Story Stocks®

Updated: 03-Jan-25 10:59 ET
Apple tries to snap its losing streak following iPhone discounts and sliding demand in China (AAPL)

Since reaching record highs on December 26, shares of Apple (AAPL) have suffered a string of losses, pulling back by over 6%. Yesterday's decline was the iPhone maker's single worst day since October. The mounting concern stems partly from cooling demand in the company's second-largest region, China, comprising an estimated 15% of annual sales.

Yesterday, Reuters reported that AAPL was offering discounts on iPhones, running a four-day promotion starting tomorrow. The discounts are relatively minor, ranging from around $55-110 depending on the iPhone 16 model and payment method. Nevertheless, AAPL seldom slashes prices on its latest iPhone lineup, particularly after just three months since launch.

While competition is a factor in AAPL's discounting as prominent China-based players, like Huawei and Xiaomi, offer appealing alternatives to the iPhone, the economic situation in China is producing meaningful headwinds.

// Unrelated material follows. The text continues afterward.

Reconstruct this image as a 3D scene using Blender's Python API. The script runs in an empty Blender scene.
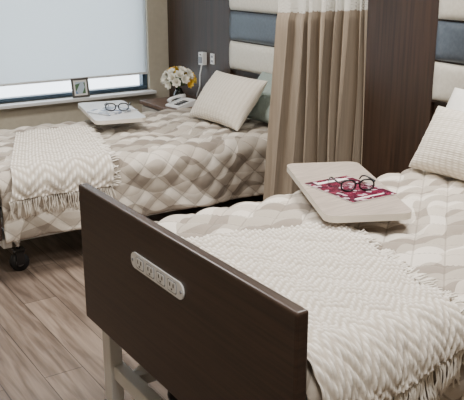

Today, Reuters noted that smartphone shipments to China from non-China brands, including AAPL, Samsung (SSNLF), and Google (GOOG), declined by 47% yr/yr in November, extending the roughly 44% drop in October. With AAPL as the dominant foreign OEM in China, much of the decline could be attributed to the company. Meanwhile, Bloomberg reported that China is looking to subsidize purchases of smartphones, extending its existing trade-in program that covers appliances and vehicles to smartphones, smartwatches, and tablets.

  • AAPL's recent discounts, albeit rare, are becoming more common. In January last year, the NY Times reported that AAPL was trimming iPhone prices by up to around $70. At the time, while the Chinese economy was shaking, coming off a 3% drop in overall smartphone sales in 2023, competition was the overarching concern. This development intensified in May when AAPL ran discounts of up to over $300 on select iPhone models to better lure customers who were being pulled away by Huawei's newest premium smartphones released in the month prior.
  • The lowered prices in 2024 may have eventually spurred higher shipments in China. After enduring a 37% contraction in sales in China during the first two months of 2024, reports noted that AAPL posted a 12% jump in March. Furthermore, in May, foreign smartphone shipments surged by nearly 40% yr/yr, largely reflecting reenergized demand for the iPhone following significant price cuts.
  • AAPL's China revenue improved steadily throughout 2024, recently coming in relatively flat yr/yr in Q4 (Sep). AAPL mentioned that improving FX headwinds provided decent help. The company's installed base of active devices, which reached an all-time high, also played a role. However, with AAPL now turning to a similar playbook it deployed in 2024, investors are worried that the company's sales momentum in China has hit a wall. For comparison, AAPL saw constant currency sales growth in China in 4Q23, a few months before enacting price cuts.

Surrounding AAPL's China-related woes in 2024, a slowing economy took a backseat to intensifying competition. This year, it looks like both headwinds will be front and center. However, discounts did spur sales growth for AAPL last year. With China expanding its stimulus measures, perhaps price cuts will be sufficient to spur demand again in 2025.